#10 あるシリア人との出会い【トルコ滞在記】
更新日時:2022年9月28日
ターミナルなどの路上ではシリア人親子をよく見かけます
#10 あるシリア人との出会い (2014年6月6日)
現在、シリアからの難民はトルコ全土に約100万人いて、イスタンブールには約4万人がいるそうです。彼らが赤ん坊や幼い子供を連れて、路上で物乞いをしている姿をイスタンブールでもしばしば目にします。(だからと言って彼らが治安上の大きな問題になっているわけではありません)
先日、エディルネという街へ行こうと、大きなバスターミナルへ行った時のこと。
一人のシリア人男性が話しかけてきました。最初は旅行者に近寄ってくる悪意ある人間かと警戒したのですが、普通に話を続けるだけの様子でしたので、少し気を許し、こちらも話に付き合いました。
聞くところによると、彼は両親と兄弟をシリアの内戦で亡くしたということでした。彼はシリアを脱出しましたが、子供二人はまだシリアの安全な場所にいるそうです。子供を連れて国外脱出をするのは難しいのだと言っていました。
なぜこんな場所にいるのか聞くと、イタリアからバスでここに到着したのだ、仲間を頼ってトルコまで来たと。携帯もイタリアで手に入れた携帯で、トルコでは使えないし、いつその仲間と会えるのか分からないようでした。お金もなく、食料もなく、まして仕事もないと言って、彼は悲嘆に暮れている表情でした。
(こういう話をして最後にお金をくれと言われるのではないかと一方では警戒していましたが、彼は最後までそんなことは言いませんでした。実際、中にはシリア人を装って、お金を恵んでもらおうとする人たちもいたりするんですよ。)
左の女の子はカメラを向けると写りたがって来ましたが…
直後に警察が来てこの場から排除してしまいました。
彼は内戦の前は船員をしていたということです。「ギリシア船籍のタンカーで、サウジアラビアから横浜まで行ったことが2回ある、日本は美しい、日本人は平和で静かで賢く、日本人を尊敬している」と言っていました。
さらに彼はシリアの状況や内戦の経緯を話してくれましたが「この状況がいつ終わるのか分からない」と言っていたのが一番印象的でした。

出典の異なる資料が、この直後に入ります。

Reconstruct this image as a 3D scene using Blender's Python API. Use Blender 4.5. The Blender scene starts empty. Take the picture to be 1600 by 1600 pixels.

余談ですが、彼は「欧米はクソだ(bull shit!)」とも言っていました。「アメリカは石油とお金が好きなだけ。あとイスラエルも。」
トルコ人と話していると、アメリカ嫌いな人が多いのですが、トルコに限らず中東ではアメリカを好きではない人は結構いますね。中東の国々とアメリカとの歴史を見れば、分からないことではないのですが。
日本人はアメリカに好意的な人は多いですが、なぜ中東の人々はそうではない人が多いのか、それを勉強することも国際理解のひとつであり、欧米中心の価値観から離れて見てみるということなのだと思います。もちろんシリア内戦もそこに関係してきます。
※ちなみに今週発売のNewsweek日本版にもトルコに逃れてきたシリア難民の子供の人身売買の記事が出ています。関心のある方は読んでみてください。